Waiting in long lines and working their way maze of forms in the high school's wrestling room, some students were singing the registration blues while others were quite happy with their resulting schedules. Unsmiling parents stood beside their students and expressed frustration with the process, which needed more than half a dozen computers to track it.

But even this was not enough to inspire confidence in some parents.

"It's daunting, a puzzle of mixing and matching until it works," said one parent who did not want to be identified. "I would not want my child to do this alone."

The problem, it seemed, was how to fit student class choices into a new scheduling system that breaks up days in a way that is complex compared to last year. Last spring, the South Whidbey Board of Education adopted a mixed schedule of block and 50-minute class periods effective this school year.

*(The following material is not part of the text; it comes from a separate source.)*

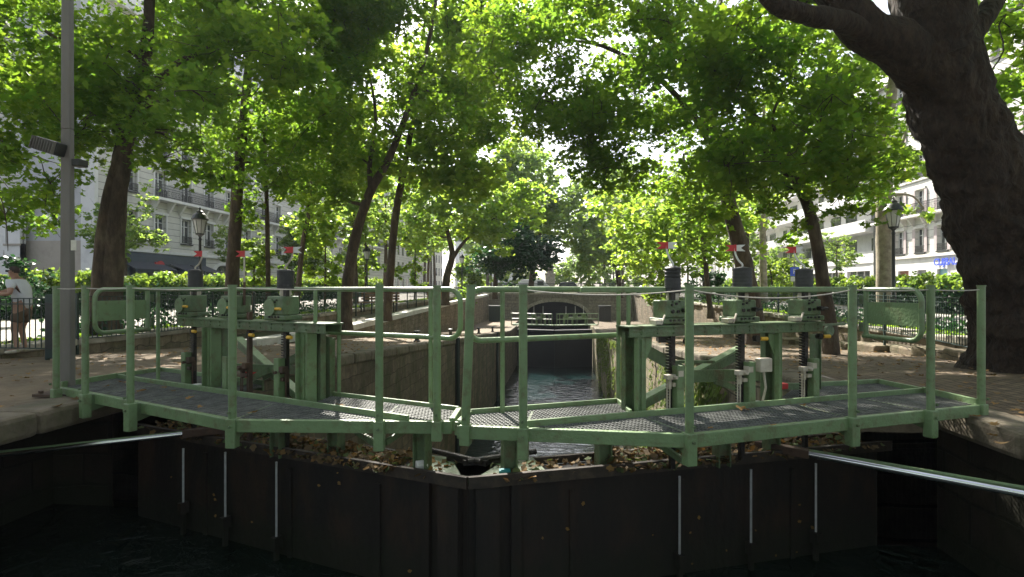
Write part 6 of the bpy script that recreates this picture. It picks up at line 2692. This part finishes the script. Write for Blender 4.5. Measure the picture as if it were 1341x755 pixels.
B = fill([(760, -170), (1060, -170), (1060, 60), (1000, 60), (900, 100), (860, 180), (800, 170), (765, 140), (715, 150), (660, 125), (622, 60), (625, -60), (720, -80)], 12, 19, 62, .6, 1.0, r)
B += fill([(740, 120), (960, 120), (985, 220), (930, 300), (880, 250), (810, 245), (768, 215), (748, 180)], 14, 19, 38, .5, .85, r)
B += fill([(612, -20), (900, -30), (900, 100), (765, 160), (705, 185), (650, 130)], 13, 18, 44, .5, .85, r)
B += fill([(662, 105), (735, 120), (728, 195), (690, 175)], 14, 17, 9, .3, .5, r)
B += fill([(748, 175), (800, 200), (800, 240), (762, 225)], 14, 17, 6, .35, .5, r)
make_tree('dark-trunked plane tree arching its broad crown over the canal, right, behind the middle bellows',
          px_path([(990, 432), (980, 375), (968, 320), (954, 262), (944, 215), (925, 150), (890, 70), (850, -30), (820, -200)], 17), [.31, .27, .24, .22, .2, .16, .12, .08, .05], B, 'leaf_near', 0.122, LEAF9, per=475, seed=47,
          limbs=[(px_path([(944, 215), (915, 160), (860, 100), (790, 60), (720, 50)], 16), [.13, .1, .07, .05, .03]), (px_path([(925, 150), (930, 60), (960, -60)], 17), [.12, .08, .04]),
                 (px_path([(890, 75), (800, -20), (700, -80)], 15), [.09, .06, .03])], limb_r=.055)
r = np.random.default_rng(48)
B = fill([(800, 225), (870, 245), (960, 240), (985, 300), (975, 345), (930, 335), (880, 340), (830, 322), (805, 280)], 22, 28, 40, .7, 1.15, r)
make_tree('sunny yellow-green tree with a thin curved stem, right, behind the left bellows',
          px_path([(930, 405), (926, 370), (922, 320), (912, 280), (900, 250), (895, 200)], 26), [.13, .11, .1, .08, .04], B, 'leaf_mid', .2, LEAF6, per=210, seed=49)
r = np.random.default_rng(50)
B = fill([(985, 90), (1060, 100), (1065, 200), (1040, 250), (985, 240)], 26, 31, 18, .7, 1.1, r)
make_tree('straight pale-barked plane tree, right, between the middle and right bellows',
          px_path([(1001, 412), (1000, 375), (999, 320), (998, 265), (998, 200), (1002, 120)], 29), [.2, .185, .17, .15, .12, .06], B, 'leaf_mid', .22, LEAF6, per=170, seed=51, bark='bark_pale')
r = np.random.default_rng(52)
B = fill([(822, 262), (880, 270), (905, 330), (900, 362), (850, 368), (822, 350), (812, 300)], 30, 36, 34, .8, 1.2, r)
make_tree('bright yellow-green tree hanging low over the right quay, left of the bellows',
          px_path([(868, 395), (868, 365), (862, 330), (855, 290)], 34), [.12, .1, .08, .04], B, 'leaf_mid', .22, LEAF6, per=210, seed=53)
r = np.random.default_rng(54)
B = fill([(750, 235), (800, 215), (840, 220), (842, 330), (800, 372), (752, 365), (742, 320), (756, 285)], 52, 62, 56, 1.2, 2.0, r)
make_tree('pale tall plane tree leaning over the canal just right of the gap of white sky',
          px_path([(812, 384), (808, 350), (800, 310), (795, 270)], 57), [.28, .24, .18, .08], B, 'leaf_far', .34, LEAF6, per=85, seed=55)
for (px_, w__, s__) in ((770, 60, 201), (800, 60, 202), (835, 60, 203), (745, 40, 204), (690, 60, 205), (655, 50, 206)):
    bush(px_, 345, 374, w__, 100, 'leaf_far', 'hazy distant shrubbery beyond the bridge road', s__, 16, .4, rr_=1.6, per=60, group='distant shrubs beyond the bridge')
bush(1010, 340, 385, 90, 30, 'leaf_hedge', 'bright low shrub below the pale trunk on the right', 61, 26, .18)
bush(930, 352, 392, 60, 33, 'leaf_dark', 'dark low shrub behind the right quay railing', 62, 20, .18)
bush(875, 366, 395, 60, 24, 'leaf_hedge', 'low sunlit shrub on the right terrace edge', 63, 16, .15)

# ---------------- rows receding along both banks and beyond the bridge (shared meshes)
def proto_tree(seed, H, Rr, leafm, per, nb, lsize, label, bark='bark', trunk_h=.4):
    r = np.random.default_rng(seed)
    B = []
    for _ in range(nb):
        d = r.normal(size=3)
        d /= np.linalg.norm(d)
        d *= r.uniform(.25, 1) ** .5
        B.append((d[0] * Rr, d[1] * Rr, H * (trunk_h + (1 - trunk_h) / 2) + d[2] * H * (1 - trunk_h) / 2, r.uniform(.9, 1.5) * Rr * .26))
    return make_tree(label, [(0, 0, 0), (.1, 0, H * .2), (.2, .1, H * .45), (.1, 0, H * .75)], [.26, .22, .16, .06], B, leafm, lsize, LEAF6, per=per, seed=seed, bark=bark, name='plane_tree', limb_r=.08)


protos = [proto_tree(70, 15, 4.2, 'leaf_mid', 75, 46, .30, 'x'), proto_tree(71, 13, 3.6, 'leaf_far', 75, 40, .32, 'x'), proto_tree(72, 17, 4.8, 'leaf_far', 65, 50, .34, 'x')]
spots = []
q = np.random.default_rng(73)
for v in (40, 50, 61):
    spots.append((12.4 + q.uniform(-.6, .6), v, 0, .82, 'plane tree of the right bank row between the near trees and the bridge', 'plane trees in the right bank row'))
for v in (37, 47, 64):
    spots.append((-14.5 + q.uniform(-.8, .8), v, 1 if v != 47 else 0, .78, 'plane tree of the left bank row between the near trees and the bridge', 'plane trees in the left bank row'))
for v in (30, 42, 54, 66):
    spots.append((-24.5, v, 1, .55, 'small street tree along the left pavement in front of the stone facades', 'street trees on the left pavement'))
for v in (54, 66):
    spots.append((24.8, v, 1, .5, 'small street tree along the right pavement in front of the modern building', 'street trees on the right pavement'))
for (u, v, k, s_) in ((-19, 84, 2, .9), (-11.5, 88, 1, .95), (-24, 98, 0, 1.1), (-13, 103, 2, 1.0), (-7.5, 118, 1, .9), (-20, 125, 2, 1.1), (-9, 142, 0, 1),
                      (9, 86, 1, .85), (15, 90, 2, .95), (7.5, 101, 0, .85), (14, 108, 2, 1.0), (20, 100, 2, 1.1), (6.5, 121, 1, .9), (12, 135, 2, 1.0), (25, 82, 1, .9), (5, 150, 2, .8), (11, 165, 0, .9), (20, 150, 2, 1), (28, 130, 2, 1), (-28, 120, 2, 1), (34, 110, 2, 1), (2, 172, 1, .6), (-3.5, 180, 0, .62), (8, 168, 2, .8), (-12, 170, 2, .9), (16, 160, 2, 1)):
    side = 'left' if u < 0 else 'right'
    spots.append((u, v, k, s_, 'tree of the hazy distant group beyond the bridge, on the %s of the canal axis' % side, 'distant trees beyond the bridge on the ' + side))
used = [False] * 3
for (u, v, k) in ((-13.5, -6, 2), (-13, -17, 0), (11.5, -7, 2), (12, -19, 0), (-6.5, -24, 2), (6, -27, 2), (-1, -33, 0), (-22, -12, 2), (21, -14, 2)):  # unseen trees added so that the foreground falls in shade
    spots.append((u, v, k, 1.05, 'plane tree continuing the bank rows, added unseen behind the camera for shade', 'plane trees added behind the camera for shade'))
for (u, v, k, s_, lab, grp) in spots:
    o = protos[k] if not used[k] else copy_tree(protos[k])
    used[k] = True
    o.location = (u, v, zt(v) - .05)
    o.rotation_euler = (0, 0, q.uniform(0, 6.28))
    o.scale = (s_, s_, s_ * q.uniform(.92, 1.08))
    o['label'] = lab
    o['group'] = grp

# ---------------- hedges: shade put into the body by darker leaves, brighter shoots for the sunlit top
def hedge(u, v0, v1, h, label, seed, hv=None, lm='leaf_hedge', wd=.45, dens=150, ls=.12):
    r = np.random.default_rng(seed)
    t = thing('hedge', label, 'hedge', (u, v0, 0))
    n = int((v1 - v0) * h * dens)
    # denser near the camera end
    f = r.uniform(0, 1, n) ** 1.5
    v = v0 + (v1 - v0) * f
    z = r.uniform(0, 1, n) ** .8
    hh = h + .12 * np.sin(v * 2.1 + seed) + .1 * np.sin(v * 5.3)
    C = np.stack([u + r.normal(size=n) * wd * .5, v, np.array([zt(x) for x in v]) + z * hh], 1)
    leaves_mesh('foliage', C, ls, LEAF6, M[lm], t, seed, droop=.2)
    # upright young shoots
    m_ = int((v1 - v0) * (110 if h > 1 else 0))
    v = v0 + (v1 - v0) * r.uniform(0, 1, m_) ** 1.5
    S = []
    for x in v:
        bx, top = u + r.normal() * .2, zt(x) + h + r.uniform(-.15, .2) + .3 * max(0, mnoise.noise((x * .8, u, 0)) + .2) + (.25 if r.uniform() < .12 else 0)
        for k in range(9):
            S.append((bx + r.normal() * .06, x + r.normal() * .06, top - k * .035))
    if S:
        leaves_mesh('shoots', np.array(S), ls, LEAF6, M['leaf_hedge'], t, seed + 1, droop=.1)
    mb = MB()
    for x in np.arange(v0, v1, .8):
        mb.tube([(u, x, zt(x) - .1), (u + .03, x + .04, zt(x) + h * .7)], [.02, .01], 5)
    mb.build('stems', M['bark'], t)
    return t


hedge(-20.6, 12, 66, 1.45, 'bright-topped long hedge in front of the stone facade on the left', 81, lm='leaf_dark', dens=430, ls=.15)
hedge(17.8, 10, 66, 1.32, 'bright-topped long hedge in front of the white facades on the right', 82, lm='leaf_dark', dens=430, ls=.15)
hedge(-11.6, 12.5, 30, .5, 'low dark planting just behind the left iron railing', 83, lm='leaf_dark', wd=.8, dens=260, ls=.1)
hedge(10.2, 10.5, 40, .42, 'low dark planting just behind the right iron railing', 84, lm='leaf_dark', wd=.6, dens=260, ls=.1)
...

High school administrators were faced with the challenge of creating an entirely new master schedule this summer after spring registration. Students preregistered last spring and had those schedules in hand to begin the final leg of registration. They were expected to honor the courses they committed to in the spring.

Unfortunately, some of those schedules were incorrect.

"They had me signed up for a math class I have not taken the prerequisite for," said sophomore Scott Watts.

He expressed more disappointment at not being able to schedule a physical conditioning class or music theory -- "both of which I wanted to take this year."

Making last spring's registration schedule jibe with this week's was further complicated by the fact that seniors and juniors registered last week, which took choices away from some sophomores as classes filled early. Requests for changes were allowed if a student was misplaced in a course based on ability, did not have the prerequisite for the course, the course signed up for was in conflict on the master schedule or if the the student failed a course and needed to repeat and or replace it.

All other reasons for changes required approval from the administration or counselors. This made principal Mike Johnson a very popular person. Students thrust schedules in front of him for approval of changes.

Fortunately for him, the long wait to register worked in his and students' favor.

"It has helped to slow the process down," Johnson said. "It allows for individual attention and answers to questions."

Following a brief orientation, students could wait to register for class in one of two lines: Express -- which meant no changes were allowed -- or the longer line for changes and additions.

Clinton resident Dory Hallberg chose the longer wait with her son, Jamie.

"This seems stressful to me, although Jamie is getting all the courses he needs to stay on the college track," she said.

Another problem, especially for sophomores and freshmen, arose when some classes they wanted or needed filled up. That was not helpful to sophomore Montana Morley.

"They don't let you takes the classes you need when you have time for them," Morley said. "And they don't have enough classes for everyone to take their requirements."

Administrators planned the registration day based on the assumption that it would take each student about one hour to register. That formula did not hold up. In one instance, sophomores with last names S through Z needed about two hours to get their classes.

"I am glad I brought a book," said John Primrose, who was waiting for his son, Landon, to register. "It's a very lengthy process."

On top of that, Landon did not get the classes he wanted. Primrose said the only bright spot on registration day was the help he and his son received from school staff.

"The school board overlaid a whole new layer of complexity to the process," he said. "None of the classes Landon pre-registered for will end up on his schedule."

What sophomores and freshman, who signed up for their classes Monday and Tuesday found was that a number of classes are on the closed list. Some were not looking forward to the high school's new schedule.

"It's not good this year," said sophomore Aaron Alvis. "They changed everything around. It's confusing."

But others were.

"Everything went perfectly." said sophomore Natalie Alexander. "I got all my classes and my pre-registration form was correct,"

Students head back to class on Sept. 5.